GROWING TREND IN SELF-RELIANCE

Paying staff to roam tills and shop floors at the times they are needed is one of a retail business’s biggest challenges – and costs. At the same time, not being able to find a sales assistant or having to wait too long in a queue are two of the most frequently aired customer complaints.

So new research that shows a clear consumer appetite for self-service will be enthusiastically received in the business community.

In their Customer Experience Survey, Cisco asked 1,514 respondents of all age groups and from ten countries about their preferences when shopping. The results showed a higher than expected enthusiasm for conducting research and purchase outside the usual face-to-face encounter.

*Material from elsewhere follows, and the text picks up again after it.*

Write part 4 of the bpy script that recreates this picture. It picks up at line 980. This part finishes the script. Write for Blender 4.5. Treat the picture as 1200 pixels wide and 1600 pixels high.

Some 52 per cent surveyed said they would rather use a self-checkout station than wait in line to pay, while 43 per cent would use their mobile phone, while browsing the store, to research products further. Some 57 per cent said they liked using touch screens, such as the ones provided at shops like Argos.

Their answers point to a customer base who value speed over personal reassurance and want control over the research that they do into products.

Software firm Synthetix released research among UK and US consumers earlier this year, which showed that web-service is now the channel of choice for after-sales service, with 90 per cent of consumers checking a website first before e-mailing or phoning.

And a survey by Zendesk found 19 per cent of Twitter users have used the site for web self-service and that the internet self-service industry grew from $600 million in 2011 to $1 billion in 2012.

Costa’s Costa Express self-service coffee mini-bars, dozens of which are now dotted across London, is one recent example of a company trying to capture the desire of busy, tired consumers to have control over their purchasing and not feel they are being slowed down by others.